→ Task description:
Only the lines from the one containing "el[0].position = .35;" through the one containing "L.new(sp.outputs['Y'], mr.inputs['Value'])" are to be copied, exactly and with both ends kept.

— START Input —

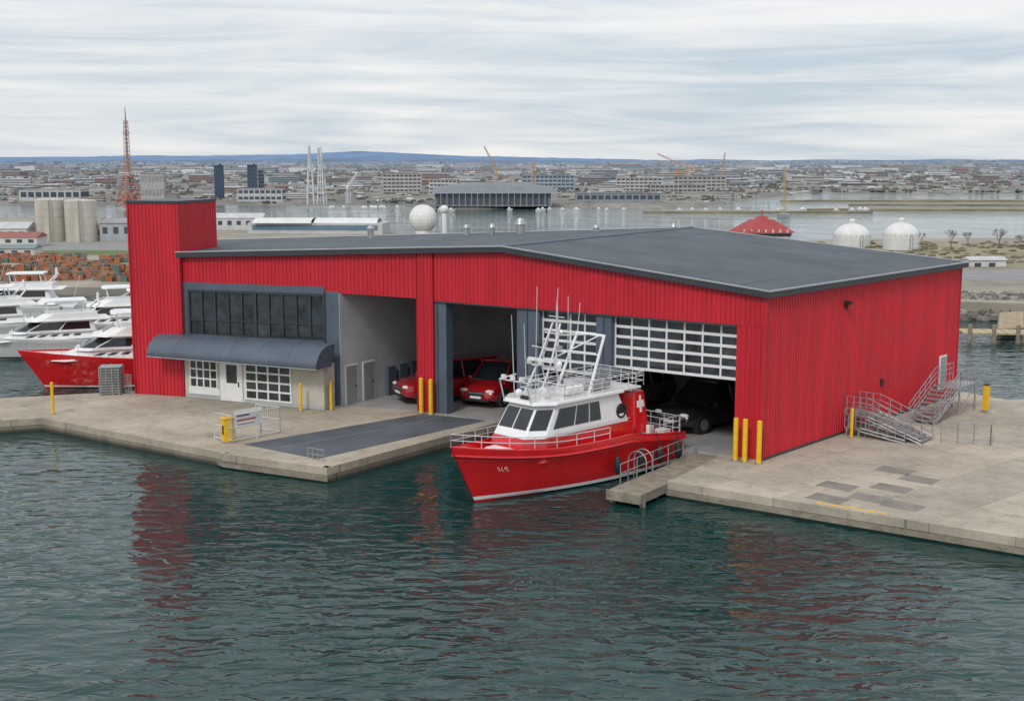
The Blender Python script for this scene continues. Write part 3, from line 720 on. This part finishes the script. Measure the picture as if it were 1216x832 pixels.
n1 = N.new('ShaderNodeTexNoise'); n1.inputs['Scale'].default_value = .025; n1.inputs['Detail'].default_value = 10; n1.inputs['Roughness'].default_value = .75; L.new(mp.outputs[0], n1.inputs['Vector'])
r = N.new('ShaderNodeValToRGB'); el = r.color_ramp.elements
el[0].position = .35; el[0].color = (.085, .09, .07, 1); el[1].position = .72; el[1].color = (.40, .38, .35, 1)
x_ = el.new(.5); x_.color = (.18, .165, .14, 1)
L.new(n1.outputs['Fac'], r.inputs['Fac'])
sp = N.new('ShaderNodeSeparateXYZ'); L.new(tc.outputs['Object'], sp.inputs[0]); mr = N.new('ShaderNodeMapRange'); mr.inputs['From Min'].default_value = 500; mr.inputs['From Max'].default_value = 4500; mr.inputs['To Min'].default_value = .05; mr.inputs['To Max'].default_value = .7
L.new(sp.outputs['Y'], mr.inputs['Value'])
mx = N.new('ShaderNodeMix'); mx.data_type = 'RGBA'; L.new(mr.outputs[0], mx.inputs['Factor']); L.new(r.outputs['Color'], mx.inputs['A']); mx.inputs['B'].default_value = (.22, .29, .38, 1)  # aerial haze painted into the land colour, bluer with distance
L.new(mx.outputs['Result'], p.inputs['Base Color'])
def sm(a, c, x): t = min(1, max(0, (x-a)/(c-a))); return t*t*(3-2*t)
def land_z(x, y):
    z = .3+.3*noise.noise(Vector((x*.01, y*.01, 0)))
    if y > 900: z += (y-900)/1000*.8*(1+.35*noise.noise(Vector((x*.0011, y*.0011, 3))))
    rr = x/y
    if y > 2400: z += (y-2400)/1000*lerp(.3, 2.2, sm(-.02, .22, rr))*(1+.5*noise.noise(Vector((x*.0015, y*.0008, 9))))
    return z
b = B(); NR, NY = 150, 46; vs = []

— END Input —
— START Input —

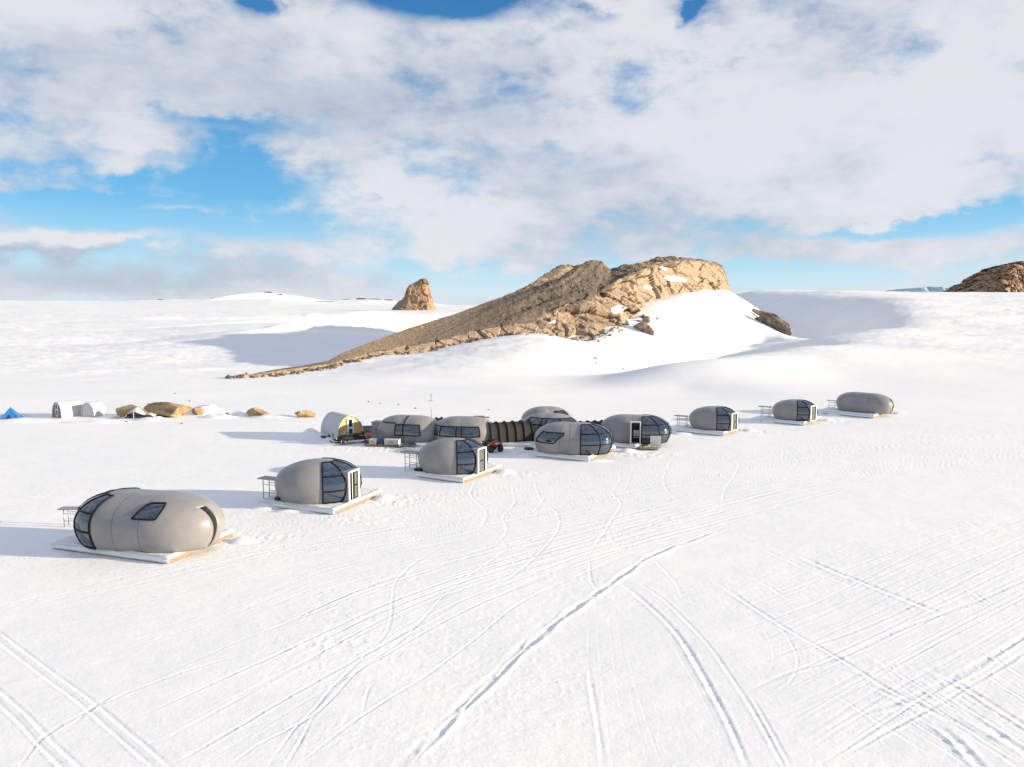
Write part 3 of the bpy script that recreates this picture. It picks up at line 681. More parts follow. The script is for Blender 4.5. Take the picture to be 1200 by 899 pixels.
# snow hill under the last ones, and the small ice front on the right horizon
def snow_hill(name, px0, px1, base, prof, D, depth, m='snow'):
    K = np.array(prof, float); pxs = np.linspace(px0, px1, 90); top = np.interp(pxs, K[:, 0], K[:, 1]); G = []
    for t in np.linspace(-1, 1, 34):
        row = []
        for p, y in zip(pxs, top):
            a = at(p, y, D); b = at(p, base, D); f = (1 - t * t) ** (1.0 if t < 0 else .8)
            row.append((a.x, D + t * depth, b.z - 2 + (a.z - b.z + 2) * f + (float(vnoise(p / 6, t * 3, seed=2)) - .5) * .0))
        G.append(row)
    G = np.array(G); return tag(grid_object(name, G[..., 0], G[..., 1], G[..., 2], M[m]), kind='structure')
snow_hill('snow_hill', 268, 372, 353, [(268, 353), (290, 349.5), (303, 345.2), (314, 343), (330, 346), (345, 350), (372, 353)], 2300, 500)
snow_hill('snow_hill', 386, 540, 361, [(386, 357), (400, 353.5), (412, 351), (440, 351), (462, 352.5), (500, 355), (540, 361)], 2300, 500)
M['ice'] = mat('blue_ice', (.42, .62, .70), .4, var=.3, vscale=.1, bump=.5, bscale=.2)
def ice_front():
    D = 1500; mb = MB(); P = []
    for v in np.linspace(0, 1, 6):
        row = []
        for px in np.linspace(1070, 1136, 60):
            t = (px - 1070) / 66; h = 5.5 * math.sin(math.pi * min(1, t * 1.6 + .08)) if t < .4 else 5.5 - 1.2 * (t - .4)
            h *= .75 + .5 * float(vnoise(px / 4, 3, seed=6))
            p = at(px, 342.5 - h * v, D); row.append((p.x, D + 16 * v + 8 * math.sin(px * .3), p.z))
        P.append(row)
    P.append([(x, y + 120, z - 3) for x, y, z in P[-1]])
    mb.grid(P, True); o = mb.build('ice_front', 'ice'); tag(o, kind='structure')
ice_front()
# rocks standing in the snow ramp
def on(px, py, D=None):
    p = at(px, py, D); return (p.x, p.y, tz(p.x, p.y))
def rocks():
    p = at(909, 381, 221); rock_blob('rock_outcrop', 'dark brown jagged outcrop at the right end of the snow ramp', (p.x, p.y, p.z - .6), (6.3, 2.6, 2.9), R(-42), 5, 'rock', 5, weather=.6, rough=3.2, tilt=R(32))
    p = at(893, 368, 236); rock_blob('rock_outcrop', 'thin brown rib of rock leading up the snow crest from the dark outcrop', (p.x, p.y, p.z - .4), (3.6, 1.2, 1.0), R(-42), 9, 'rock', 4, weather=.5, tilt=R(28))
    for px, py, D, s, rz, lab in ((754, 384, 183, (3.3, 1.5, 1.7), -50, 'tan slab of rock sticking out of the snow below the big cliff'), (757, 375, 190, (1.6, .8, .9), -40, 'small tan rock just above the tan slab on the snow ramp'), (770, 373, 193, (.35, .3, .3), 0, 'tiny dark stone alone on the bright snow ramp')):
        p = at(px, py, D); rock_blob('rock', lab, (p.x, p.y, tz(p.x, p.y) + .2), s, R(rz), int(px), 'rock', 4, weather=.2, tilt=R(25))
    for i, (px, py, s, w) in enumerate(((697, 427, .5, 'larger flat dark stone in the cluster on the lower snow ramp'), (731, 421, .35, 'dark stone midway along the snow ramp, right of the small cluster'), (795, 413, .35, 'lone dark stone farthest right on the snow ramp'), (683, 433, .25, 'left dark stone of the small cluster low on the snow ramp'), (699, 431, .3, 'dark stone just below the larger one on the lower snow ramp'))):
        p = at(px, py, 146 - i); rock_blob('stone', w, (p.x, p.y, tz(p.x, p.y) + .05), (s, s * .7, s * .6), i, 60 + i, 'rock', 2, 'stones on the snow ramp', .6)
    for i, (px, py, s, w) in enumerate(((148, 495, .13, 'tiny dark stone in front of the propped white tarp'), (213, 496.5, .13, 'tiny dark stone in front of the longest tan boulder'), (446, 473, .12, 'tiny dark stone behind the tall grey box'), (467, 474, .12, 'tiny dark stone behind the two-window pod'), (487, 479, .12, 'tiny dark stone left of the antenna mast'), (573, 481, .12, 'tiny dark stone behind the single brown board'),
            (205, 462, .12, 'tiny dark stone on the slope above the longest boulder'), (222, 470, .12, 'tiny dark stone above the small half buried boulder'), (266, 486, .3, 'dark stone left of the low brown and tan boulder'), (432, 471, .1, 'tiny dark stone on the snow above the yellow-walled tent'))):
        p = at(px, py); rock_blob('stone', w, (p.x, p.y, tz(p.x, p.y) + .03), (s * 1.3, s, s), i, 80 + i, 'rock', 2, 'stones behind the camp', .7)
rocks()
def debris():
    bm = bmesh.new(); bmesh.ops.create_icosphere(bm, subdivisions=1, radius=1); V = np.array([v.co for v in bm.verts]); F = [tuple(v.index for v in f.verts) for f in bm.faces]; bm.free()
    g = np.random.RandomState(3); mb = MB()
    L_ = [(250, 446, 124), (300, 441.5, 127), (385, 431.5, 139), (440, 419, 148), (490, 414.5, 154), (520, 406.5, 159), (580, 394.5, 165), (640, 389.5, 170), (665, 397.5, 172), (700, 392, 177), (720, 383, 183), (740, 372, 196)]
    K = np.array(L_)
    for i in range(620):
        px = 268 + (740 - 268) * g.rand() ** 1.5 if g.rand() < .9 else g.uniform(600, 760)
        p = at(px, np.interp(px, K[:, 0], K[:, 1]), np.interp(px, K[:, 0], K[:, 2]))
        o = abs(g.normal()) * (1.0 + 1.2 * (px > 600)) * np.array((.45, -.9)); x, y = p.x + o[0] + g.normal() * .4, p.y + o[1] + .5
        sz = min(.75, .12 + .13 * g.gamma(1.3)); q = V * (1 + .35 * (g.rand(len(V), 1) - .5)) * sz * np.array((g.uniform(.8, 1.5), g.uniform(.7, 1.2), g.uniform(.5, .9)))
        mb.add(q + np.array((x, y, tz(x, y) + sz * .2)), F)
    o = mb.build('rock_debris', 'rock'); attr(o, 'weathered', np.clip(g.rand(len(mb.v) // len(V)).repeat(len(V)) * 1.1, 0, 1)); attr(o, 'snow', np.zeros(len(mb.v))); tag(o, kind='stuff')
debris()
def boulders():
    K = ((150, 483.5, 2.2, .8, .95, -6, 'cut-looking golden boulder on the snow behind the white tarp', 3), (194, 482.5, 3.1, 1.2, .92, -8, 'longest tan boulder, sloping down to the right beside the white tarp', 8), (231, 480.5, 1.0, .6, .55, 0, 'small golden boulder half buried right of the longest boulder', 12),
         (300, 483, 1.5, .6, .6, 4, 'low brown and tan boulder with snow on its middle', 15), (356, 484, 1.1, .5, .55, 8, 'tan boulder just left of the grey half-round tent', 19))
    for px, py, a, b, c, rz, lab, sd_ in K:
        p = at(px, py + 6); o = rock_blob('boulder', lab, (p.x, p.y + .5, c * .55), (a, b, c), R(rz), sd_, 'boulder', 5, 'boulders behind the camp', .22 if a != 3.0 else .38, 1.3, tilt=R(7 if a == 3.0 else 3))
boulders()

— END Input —
— START Input —

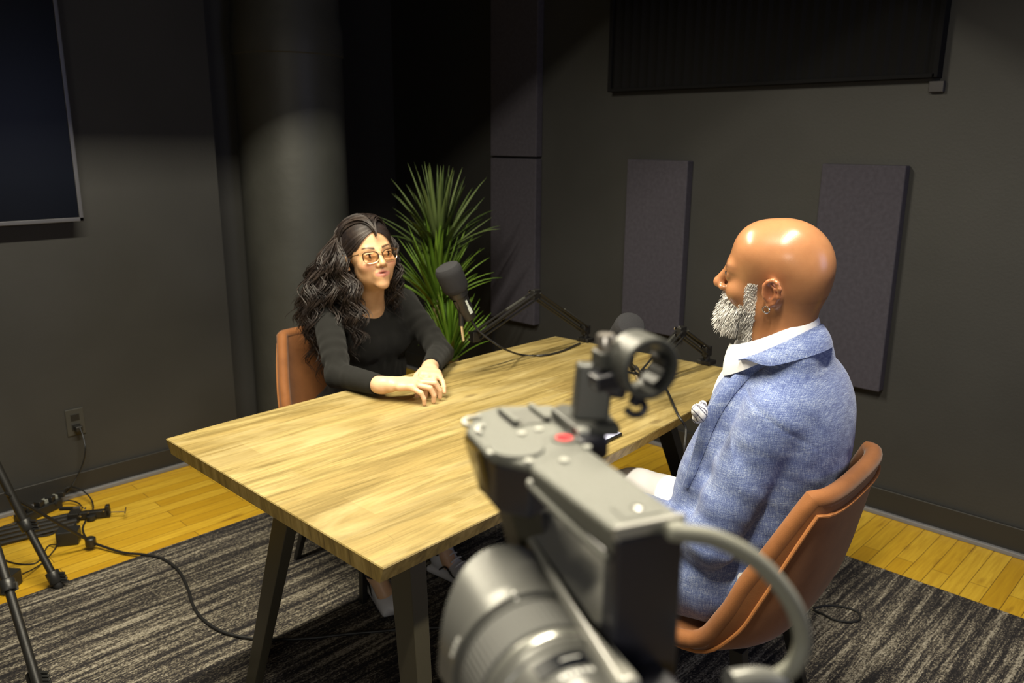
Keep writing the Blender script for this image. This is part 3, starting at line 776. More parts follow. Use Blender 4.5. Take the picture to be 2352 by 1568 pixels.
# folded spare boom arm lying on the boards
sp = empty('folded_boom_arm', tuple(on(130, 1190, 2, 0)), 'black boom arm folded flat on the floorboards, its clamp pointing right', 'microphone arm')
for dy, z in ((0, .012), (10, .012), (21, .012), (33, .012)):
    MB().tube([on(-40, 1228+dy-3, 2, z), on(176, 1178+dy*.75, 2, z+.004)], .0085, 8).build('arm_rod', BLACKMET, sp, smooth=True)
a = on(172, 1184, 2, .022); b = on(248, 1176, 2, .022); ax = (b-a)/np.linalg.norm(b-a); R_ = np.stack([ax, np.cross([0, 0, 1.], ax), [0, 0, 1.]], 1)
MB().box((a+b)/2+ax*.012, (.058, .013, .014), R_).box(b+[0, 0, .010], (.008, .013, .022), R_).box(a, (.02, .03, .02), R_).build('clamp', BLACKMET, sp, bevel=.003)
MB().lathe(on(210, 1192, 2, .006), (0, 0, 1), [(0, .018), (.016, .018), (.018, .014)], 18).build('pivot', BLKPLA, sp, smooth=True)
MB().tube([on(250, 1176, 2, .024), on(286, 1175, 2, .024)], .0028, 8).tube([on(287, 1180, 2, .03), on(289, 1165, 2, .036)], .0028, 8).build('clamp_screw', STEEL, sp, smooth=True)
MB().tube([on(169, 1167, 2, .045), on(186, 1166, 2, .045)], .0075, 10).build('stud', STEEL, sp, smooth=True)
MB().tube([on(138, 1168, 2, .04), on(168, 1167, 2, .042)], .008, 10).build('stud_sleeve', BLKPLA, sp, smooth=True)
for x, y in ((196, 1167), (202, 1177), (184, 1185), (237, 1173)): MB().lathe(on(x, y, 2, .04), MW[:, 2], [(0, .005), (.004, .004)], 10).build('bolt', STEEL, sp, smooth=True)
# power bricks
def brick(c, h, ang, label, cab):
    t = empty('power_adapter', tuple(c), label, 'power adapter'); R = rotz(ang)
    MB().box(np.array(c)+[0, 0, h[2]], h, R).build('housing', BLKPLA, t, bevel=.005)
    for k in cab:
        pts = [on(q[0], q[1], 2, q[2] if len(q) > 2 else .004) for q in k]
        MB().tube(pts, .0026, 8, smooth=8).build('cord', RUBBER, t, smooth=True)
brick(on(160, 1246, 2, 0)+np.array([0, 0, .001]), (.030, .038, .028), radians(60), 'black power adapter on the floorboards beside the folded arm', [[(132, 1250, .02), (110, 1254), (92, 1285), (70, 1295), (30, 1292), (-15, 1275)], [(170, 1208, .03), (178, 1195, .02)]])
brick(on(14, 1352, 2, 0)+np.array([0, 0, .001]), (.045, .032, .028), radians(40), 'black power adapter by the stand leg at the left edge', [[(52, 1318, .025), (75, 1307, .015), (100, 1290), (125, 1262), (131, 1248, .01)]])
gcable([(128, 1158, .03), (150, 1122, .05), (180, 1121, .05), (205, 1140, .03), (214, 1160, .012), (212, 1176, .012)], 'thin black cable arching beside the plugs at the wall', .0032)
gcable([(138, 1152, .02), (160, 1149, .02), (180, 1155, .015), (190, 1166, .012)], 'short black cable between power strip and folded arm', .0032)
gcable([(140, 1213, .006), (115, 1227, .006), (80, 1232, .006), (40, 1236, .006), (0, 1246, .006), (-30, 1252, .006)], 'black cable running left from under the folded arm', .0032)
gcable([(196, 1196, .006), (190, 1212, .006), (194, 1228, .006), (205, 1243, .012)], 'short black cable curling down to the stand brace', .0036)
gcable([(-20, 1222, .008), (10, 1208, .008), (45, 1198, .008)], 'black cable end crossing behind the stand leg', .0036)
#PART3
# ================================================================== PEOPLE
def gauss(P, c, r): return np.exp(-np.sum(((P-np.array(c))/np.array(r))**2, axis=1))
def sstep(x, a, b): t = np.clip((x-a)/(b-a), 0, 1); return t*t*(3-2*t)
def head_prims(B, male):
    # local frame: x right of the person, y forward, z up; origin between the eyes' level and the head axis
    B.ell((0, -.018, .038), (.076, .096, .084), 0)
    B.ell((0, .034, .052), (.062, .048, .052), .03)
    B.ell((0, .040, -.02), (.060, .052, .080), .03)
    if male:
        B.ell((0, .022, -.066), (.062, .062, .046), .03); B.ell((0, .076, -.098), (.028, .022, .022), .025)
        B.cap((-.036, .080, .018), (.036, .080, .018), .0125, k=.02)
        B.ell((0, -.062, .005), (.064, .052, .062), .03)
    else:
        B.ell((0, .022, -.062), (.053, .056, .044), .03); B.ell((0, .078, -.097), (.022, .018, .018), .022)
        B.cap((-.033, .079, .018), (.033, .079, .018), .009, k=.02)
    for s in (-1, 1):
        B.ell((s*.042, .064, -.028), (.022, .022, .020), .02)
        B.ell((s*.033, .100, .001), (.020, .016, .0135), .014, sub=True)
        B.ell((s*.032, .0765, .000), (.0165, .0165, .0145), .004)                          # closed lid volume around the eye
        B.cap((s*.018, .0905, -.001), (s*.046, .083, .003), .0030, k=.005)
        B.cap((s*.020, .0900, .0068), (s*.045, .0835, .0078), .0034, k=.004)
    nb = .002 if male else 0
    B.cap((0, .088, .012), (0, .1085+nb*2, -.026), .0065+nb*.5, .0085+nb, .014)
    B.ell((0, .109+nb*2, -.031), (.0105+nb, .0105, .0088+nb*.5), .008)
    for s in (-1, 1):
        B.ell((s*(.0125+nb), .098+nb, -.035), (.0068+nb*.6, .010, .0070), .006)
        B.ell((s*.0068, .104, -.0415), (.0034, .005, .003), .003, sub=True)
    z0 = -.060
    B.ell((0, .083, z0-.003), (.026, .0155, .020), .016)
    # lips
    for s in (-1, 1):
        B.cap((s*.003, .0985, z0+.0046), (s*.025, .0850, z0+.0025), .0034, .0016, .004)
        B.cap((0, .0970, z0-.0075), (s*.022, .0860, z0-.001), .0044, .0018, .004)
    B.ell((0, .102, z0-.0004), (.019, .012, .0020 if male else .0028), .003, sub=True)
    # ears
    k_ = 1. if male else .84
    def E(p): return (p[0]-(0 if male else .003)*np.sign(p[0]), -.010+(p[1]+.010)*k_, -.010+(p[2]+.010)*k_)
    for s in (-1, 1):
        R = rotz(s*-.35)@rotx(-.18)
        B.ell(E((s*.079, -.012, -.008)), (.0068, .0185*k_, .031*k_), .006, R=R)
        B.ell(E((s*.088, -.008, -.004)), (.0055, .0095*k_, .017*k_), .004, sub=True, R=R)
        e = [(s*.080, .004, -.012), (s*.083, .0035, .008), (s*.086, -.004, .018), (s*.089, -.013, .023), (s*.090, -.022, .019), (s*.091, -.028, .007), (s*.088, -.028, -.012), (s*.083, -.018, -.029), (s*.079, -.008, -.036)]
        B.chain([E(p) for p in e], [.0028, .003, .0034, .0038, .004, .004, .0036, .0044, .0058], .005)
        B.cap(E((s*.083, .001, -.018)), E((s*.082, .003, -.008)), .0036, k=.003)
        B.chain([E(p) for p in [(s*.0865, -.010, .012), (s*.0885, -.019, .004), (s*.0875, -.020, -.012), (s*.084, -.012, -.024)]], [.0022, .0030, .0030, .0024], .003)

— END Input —

→ Response to the task:
el[0].position = .35; el[0].color = (.085, .09, .07, 1); el[1].position = .72; el[1].color = (.40, .38, .35, 1)
x_ = el.new(.5); x_.color = (.18, .165, .14, 1)
L.new(n1.outputs['Fac'], r.inputs['Fac'])
sp = N.new('ShaderNodeSeparateXYZ'); L.new(tc.outputs['Object'], sp.inputs[0]); mr = N.new('ShaderNodeMapRange'); mr.inputs['From Min'].default_value = 500; mr.inputs['From Max'].default_value = 4500; mr.inputs['To Min'].default_value = .05; mr.inputs['To Max'].default_value = .7
L.new(sp.outputs['Y'], mr.inputs['Value'])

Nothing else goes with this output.